Smaller U.S. public companies got an additional one-year reprieve Wednesday from a key part of the anti-fraud law enacted after the series of corporate scandals in 2001-2002.

The Securities and Exchange Commission voted 5-0 at a public meeting to give smaller companies a second extra year — until July 2007 — to meet the requirement to file reports on the strength of their internal financial controls under the Sarbanes-Oxley Act of 2002. A number of companies, especially smaller ones, have complained about the burden of complying.

In another move aimed at easing requirements, the SEC commissioners proposed rolling back a mandated program phasing in shorter deadlines for companies of all sizes for filing quarterly and annual financial reports.
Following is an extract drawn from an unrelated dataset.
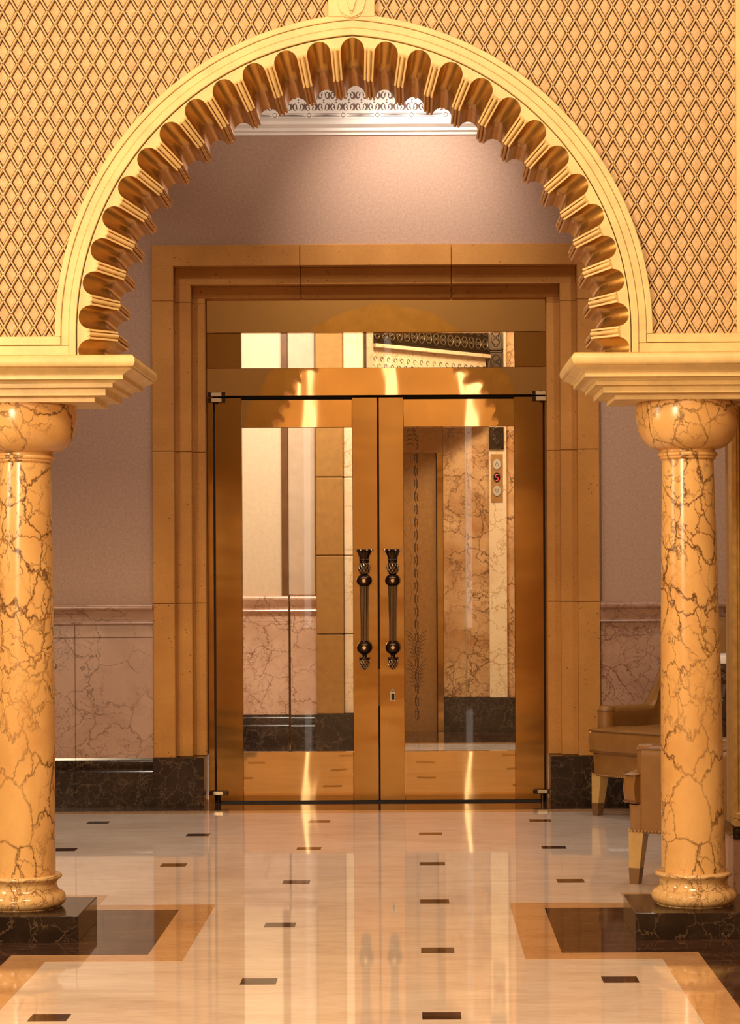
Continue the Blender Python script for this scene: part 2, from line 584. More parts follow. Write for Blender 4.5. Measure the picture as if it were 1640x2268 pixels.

It was the SEC’s first public meeting presided over by Chairman Christopher Cox, whom President Bush chose in June to lead the agency after the surprise resignation of then-chairman William Donaldson. Cox, a free-market conservative and former securities lawyer who was in Congress for 16 years as a California Republican, left the House to assume the SEC job last month.

He has walked a delicate line, stressing the importance of protecting investors while remaining neutral on controversial regulatory issues. Cox has said he would not allow enforcement by the SEC to slacken.

Wednesday’s move by the regulators giving smaller companies an additional reprieve “in no way reflects any desire to back away” from the requirements of the Sarbanes-Oxley law, Cox said before the vote.

The SEC already in March gave smaller companies, defined as having a market value of up to $75 million, a one-year delay in complying with the internal controls rule.

Smaller companies have complained about the impact of the law enacted at the height of the scandals that ensnared Enron Corp., WorldCom Inc. and other big corporations, saying it is too costly and difficult to comply.

Last December, the SEC set up an advisory committee to help it understand how smaller public companies are being affected by the anti-fraud law and securities laws. The panel recently recommended an additional year’s delay for the internal controls rule.

The SEC also has considered possible revisions to the anti-fraud law itself.

In May, the SEC issued guidelines that allow flexibility for companies of all sizes in implementing key provisions of the law.

Wednesday’s meeting also was the first SEC public meeting in which Commissioner Annette Nazareth participated. Nazareth, who was the director of market regulation at the agency, also was recently named by Bush — in this case to fill one of two Democratic slots on the five-member commission.